===== Data =====
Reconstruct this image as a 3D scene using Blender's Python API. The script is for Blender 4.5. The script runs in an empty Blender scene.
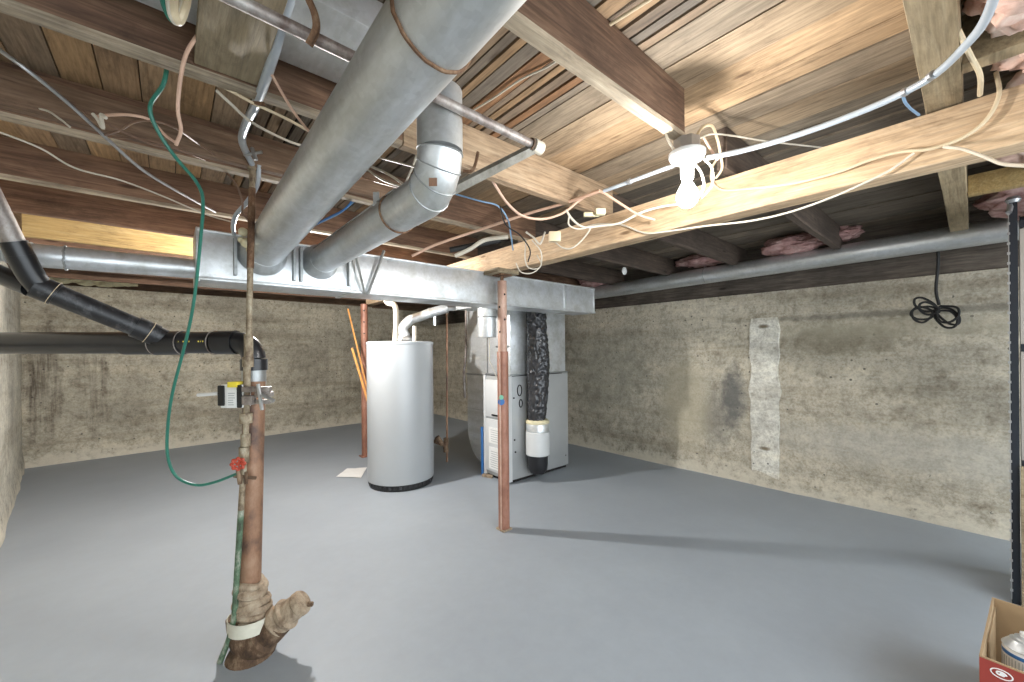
import bpy, bmesh, math, random
from mathutils import Vector, Matrix, noise
random.seed(7)
scn = bpy.context.scene
C = scn.collection
PI = math.pi

# ------------------------------------------------------------------ camera
F_PX = 398.0
ROLL = 0.0087
H = 1.30
FW = Vector((.652, .758, 0)).normalized()
R0 = Vector((FW.y, -FW.x, 0))
UP = Vector((0, 0, 1))
cr, sr = math.cos(ROLL), math.sin(ROLL)
RT = (R0*cr - UP*sr)
UC = (UP*cr + R0*sr)
CAM = Vector((0, 0, H))
cd = bpy.data.cameras.new('camera')
cam = bpy.data.objects.new('camera', cd)
C.objects.link(cam)
M = Matrix((RT, UC, -FW)).transposed().to_4x4()
M.translation = CAM
cam.matrix_world = M
cd.sensor_width = 36
cd.lens = 36*F_PX/1024
cd.shift_y = 9/1024
cd.clip_start = .02
scn.camera = cam
scn.view_settings.view_transform = 'Standard'
scn.view_settings.look = 'None'
scn.view_settings.gamma = 1
scn.view_settings.use_curve_mapping = False
scn.view_settings.exposure = 0.22

def P(px, py, X=None, Y=None, Z=None, D=None):
    """world point on a sight line, fixed by one known coordinate"""
    v = FW + RT*((px-512)/F_PX) + UC*((350-py)/F_PX)
    if X is not None: t = X/v.x
    elif Y is not None: t = Y/v.y
    elif Z is not None: t = (Z-H)/v.z
    else: t = D
    return CAM + v*t

# ------------------------------------------------------------------ materials
def newmat(name):
    m = bpy.data.materials.new(name); m.use_nodes = True
    nt = m.node_tree
    b = nt.nodes['Principled BSDF']
    return m, nt, b

def N(nt, t, **kw):
    n = nt.nodes.new(t)
    for k, v in kw.items():
        if k in n.inputs: n.inputs[k].default_value = v
        else: setattr(n, k, v)
    return n

def rgba(c): return (c[0], c[1], c[2], 1)

def ramp(nt, fac, stops, interp='LINEAR'):
    r = nt.nodes.new('ShaderNodeValToRGB')
    r.color_ramp.interpolation = interp
    els = r.color_ramp.elements
    els[0].position = stops[0][0]; els[0].color = rgba(stops[0][1])
    els[1].position = stops[-1][0]; els[1].color = rgba(stops[-1][1])
    for p, c in stops[1:-1]:
        e = els.new(p); e.color = rgba(c)
    nt.links.new(fac, r.inputs['Fac'])
    return r.outputs['Color']

def mix(nt, fac, a, b, mode='MIX'):
    n = nt.nodes.new('ShaderNodeMix'); n.data_type = 'RGBA'; n.blend_type = mode
    for s, v in ((n.inputs[0], fac), (n.inputs[6], a), (n.inputs[7], b)):
        if hasattr(v, 'is_linked') or hasattr(v, 'links'): nt.links.new(v, s)
        elif isinstance(v, (tuple, list)): s.default_value = rgba(v)
        else: s.default_value = v
    return n.outputs[2]

def math_(nt, op, a, b=None, c=None, clamp=False):
    n = nt.nodes.new('ShaderNodeMath'); n.operation = op; n.use_clamp = clamp
    for i, v in enumerate((a, b, c)):
        if v is None: continue
        if hasattr(v, 'links'): nt.links.new(v, n.inputs[i])
        else: n.inputs[i].default_value = v
    return n.outputs[0]

def coords(nt, scale=(1, 1, 1), world=False, offset=None):
    if world:
        src = nt.nodes.new('ShaderNodeNewGeometry').outputs['Position']
    else:
        src = nt.nodes.new('ShaderNodeTexCoord').outputs['Object']
    mp = nt.nodes.new('ShaderNodeMapping'); mp.inputs['Scale'].default_value = scale
    nt.links.new(src, mp.inputs['Vector'])
    if offset is not None: nt.links.new(offset, mp.inputs['Location'])
    return mp.outputs['Vector']

def noise_(nt, vec, scale, detail=5, rough=.6, dist=0):
    n = N(nt, 'ShaderNodeTexNoise'); n.inputs['Scale'].default_value = scale
    n.inputs['Detail'].default_value = detail; n.inputs['Roughness'].default_value = rough
    n.inputs['Distortion'].default_value = dist
    nt.links.new(vec, n.inputs['Vector'])
    return n.outputs['Fac']

def bump(nt, b, h, strength=.3, dist=.01):
    n = N(nt, 'ShaderNodeBump'); n.inputs['Strength'].default_value = strength
    n.inputs['Distance'].default_value = dist
    nt.links.new(h, n.inputs['Height']); nt.links.new(n.outputs['Normal'], b.inputs['Normal'])

def plain(name, col, rough=.5, metal=0, var=.12, scale=14, bmp=0):
    m, nt, b = newmat(name)
    v = coords(nt, world=True)
    f = noise_(nt, v, scale, 4)
    c = ramp(nt, f, [(.3, tuple(x*(1-var) for x in col)), (.7, tuple(min(1, x*(1+var)) for x in col))])
    nt.links.new(c, b.inputs['Base Color'])
    b.inputs['Roughness'].default_value = rough; b.inputs['Metallic'].default_value = metal
    if bmp: bump(nt, b, f, bmp, .004)
    return m

def wood(name, dark, mid, light, axis='X', attr=False, rough=.8, grain=1.0, stain=.35):
    m, nt, b = newmat(name)
    sc = {'X': (1.6, 22, 22), 'Y': (22, 1.6, 22), 'Z': (22, 22, 1.6)}[axis]
    off = None
    comb = nt.nodes.new('ShaderNodeCombineXYZ')
    if attr:
        a = N(nt, 'ShaderNodeAttribute', attribute_name='tone')
        o = math_(nt, 'MULTIPLY', a.outputs['Alpha'], 37.0)
    else:
        oi = nt.nodes.new('ShaderNodeObjectInfo')
        o = math_(nt, 'MULTIPLY', oi.outputs['Random'], 37.0)
    for i in range(3): nt.links.new(o, comb.inputs[i])
    v = coords(nt, sc, world=True, offset=comb.outputs[0])
    g = noise_(nt, v, 1.6*grain, 6, .65, 1.2)
    v2 = coords(nt, (1, 1, 1), world=True, offset=comb.outputs[0])
    big = noise_(nt, v2, 2.3, 4, .6)
    fine = noise_(nt, v, 6, 3, .6)
    c = ramp(nt, g, [(.25, dark), (.5, mid), (.78, light)])
    if attr:
        at = N(nt, 'ShaderNodeAttribute', attribute_name='tone')
        c = mix(nt, 1.0, c, at.outputs['Color'], 'MULTIPLY')
    st = ramp(nt, big, [(.35, (1-stain,)*3), (.6, (1, 1, 1))])
    c = mix(nt, 1.0, c, st, 'MULTIPLY')
    # knots
    vo = N(nt, 'ShaderNodeTexVoronoi'); vo.inputs['Scale'].default_value = 1.0
    sk = {'X': (2.2, 9, 9), 'Y': (9, 2.2, 9), 'Z': (9, 9, 2.2)}[axis]
    nt.links.new(coords(nt, sk, world=True, offset=comb.outputs[0]), vo.inputs['Vector'])
    k = ramp(nt, vo.outputs['Distance'], [(.05, (.25, .18, .12)), (.11, (1, 1, 1))])
    c = mix(nt, .8, c, k, 'MULTIPLY')
    fl = ramp(nt, fine, [(.3, (.74,)*3), (.6, (1.04,)*3)])
    c = mix(nt, 1.0, c, fl, 'MULTIPLY')
    sd = {'X': (2.5, 7, 7), 'Y': (7, 2.5, 7), 'Z': (7, 7, 2.5)}[axis]
    dirt = noise_(nt, coords(nt, sd, world=True, offset=comb.outputs[0]), 1.3, 9, .78, .4)
    c = mix(nt, .75, c, ramp(nt, dirt, [(.30, (.36, .32, .28)), (.46, (.9, .88, .86)), (.58, (1.05, 1.04, 1.02)), (.75, (1.22, 1.2, 1.15))]), 'MULTIPLY')
    strk = {'X': (.8, 60, 60), 'Y': (60, .8, 60), 'Z': (60, 60, .8)}[axis]
    sk2 = noise_(nt, coords(nt, strk, world=True, offset=comb.outputs[0]), 1.0, 3, .6)
    c = mix(nt, .6, c, ramp(nt, sk2, [(.30, (.55, .5, .45)), (.42, (1, 1, 1))]), 'MULTIPLY')
    nt.links.new(c, b.inputs['Base Color'])
    b.inputs['Roughness'].default_value = rough
    bump(nt, b, g, .35, .004)
    return m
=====
= Aim =
Omit the pictures, then repeat exactly each line from the beginning of the listing through the line with "PI = math.pi".

= Finished task =
Reconstruct this image as a 3D scene using Blender's Python API. The script is for Blender 4.5. The script runs in an empty Blender scene.
import bpy, bmesh, math, random
from mathutils import Vector, Matrix, noise
random.seed(7)
scn = bpy.context.scene
C = scn.collection
PI = math.pi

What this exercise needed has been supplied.